This article is more than 4 years old

How to manage student complaints without NDAs

A non-disclosure agreement can be a barrier that prevents a provider learning from complaints. Independent Adjudicator Felicity Mitchell recommends a more positive approach.
This article is more than 4 years old

Felicity Mitchell is the Independent Adjudicator at OIA.

It’s not always easy to see a complaint as a gift, especially if you are the one making it. But drawing out the learning from a complaint can turn what might feel like something very negative into something much more positive.

Students often tell us that they don’t want anyone else to have to go through what they have gone through. If their higher education provider can show that lessons have genuinely been learned which will benefit the wider student body, that can be profoundly reassuring for the student. The use of non-disclosure agreements (NDAs) or confidentiality clauses can be a barrier that prevents both the lesson learning and the reassurance. NDAs are rarely appropriate in the context of student complaints.

Confidence in complaints processes

The potential for the use of an NDA to have a negative impact on the individual student involved has been clearly illustrated in recent media reports, and this in itself is reason to be hesitant about their use. But the effects can also be wider and more insidious. It is important that student complaints are handled fairly and as far as possible transparently, and have fair outcomes, so that students can feel confident in the process and comfortable to raise their concerns. If that is lost, it risks enabling a culture in which unfairness and unacceptable behaviour or practices are allowed to go unchallenged.

So what should higher education providers do?

Our Good Practice Framework for handling complaints and academic appeals sets out the principles of a good complaints process. These include expecting all parties to act reasonably and fairly towards each other, ensuring an appropriate level of confidentiality without disadvantage, and ensuring that students are not disadvantaged as a result of bringing a complaint.

We encourage providers to try to resolve complaints at the earliest opportunity. But a settlement agreement should be freely and fairly entered into by both parties, and a student should never be pressured into accepting a settlement or discouraged from pursuing their complaint further if they feel their concerns have not been properly addressed. It is especially important that they are not pressured into signing a legally binding agreement.

We have issued guidance for providers specifically on making settlement offers to students while we are reviewing a complaint and on offers resulting from Recommendations we have made when we have decided that a complaint is Justified or Partly Justified. The principles underpinning this guidance are also applicable to settlement agreements that a provider may wish to make with a student during internal complaints processes.

We can see that occasionally there may be situations in which a non-disclosure agreement may be appropriate, but those situations should be few and far between and the provider should consider very carefully whether it is really the best approach.

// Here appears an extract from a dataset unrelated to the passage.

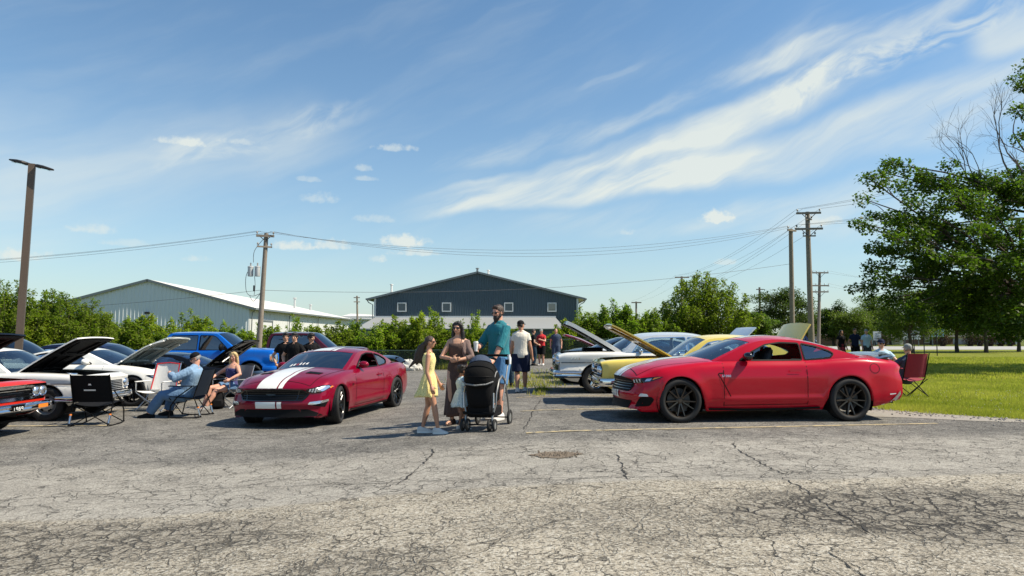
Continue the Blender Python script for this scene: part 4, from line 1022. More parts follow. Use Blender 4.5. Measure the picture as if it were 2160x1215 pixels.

What about personal information?

Often complaints will involve personal information about other students or staff members. Providers need to be careful to safeguard all personal information, especially sensitive information. But this should not normally extend to expecting a student to sign a legally binding settlement agreement or a confidentiality clause. Carefully redacting documents and/or using pseudonyms can help reduce the risk that personal information is compromised.

Complaints involving sexual misconduct

It is disappointing but perhaps not surprising that some of the use of NDAs has been in the context of complaints about sexual misconduct. These complaints can be particularly challenging to handle well and providers have a duty of care to all students involved, and to any staff members. We have published a briefing note on complaints involving sexual misconduct and harassment which we hope gives helpful guidance.

It can be very difficult for a student who has experienced sexual misconduct or harassing behaviour to make a complaint, and this is particularly the case if the complaint is about a staff member, where there is an obvious imbalance of power. This makes it all the more important that providers make it as easy as possible for students to raise such issues, and support them when they do. The heavy-handed use of NDAs is not consistent with an open and supportive culture that encourages students to come forward.

A more positive way forward

NDAs or similar agreements should not be used as a tool to silence students or cover up serious issues. We encourage all providers to take a positive approach to student complaints, putting the student at the heart of their complaints process so that students can raise their concerns with confidence, knowing that they will be supported and listened to and that issues will be addressed.

Hear more from Felicity Mitchell at The Secret Life of Students in March. Booking open now

One response to “How to manage student complaints without NDAs

  1. I did a FOI and asked a post-92 institution to provide me with OIA style summaries of their Justified/Partly Justified decisions – anonymised of course to protect confidentiality.

    They refused.

    Felicity’s focus on learning from complaints is heartening but there needs to be a cultural shift first – away from a culture that views OIA decisions as dirty linen that should never see the light of day.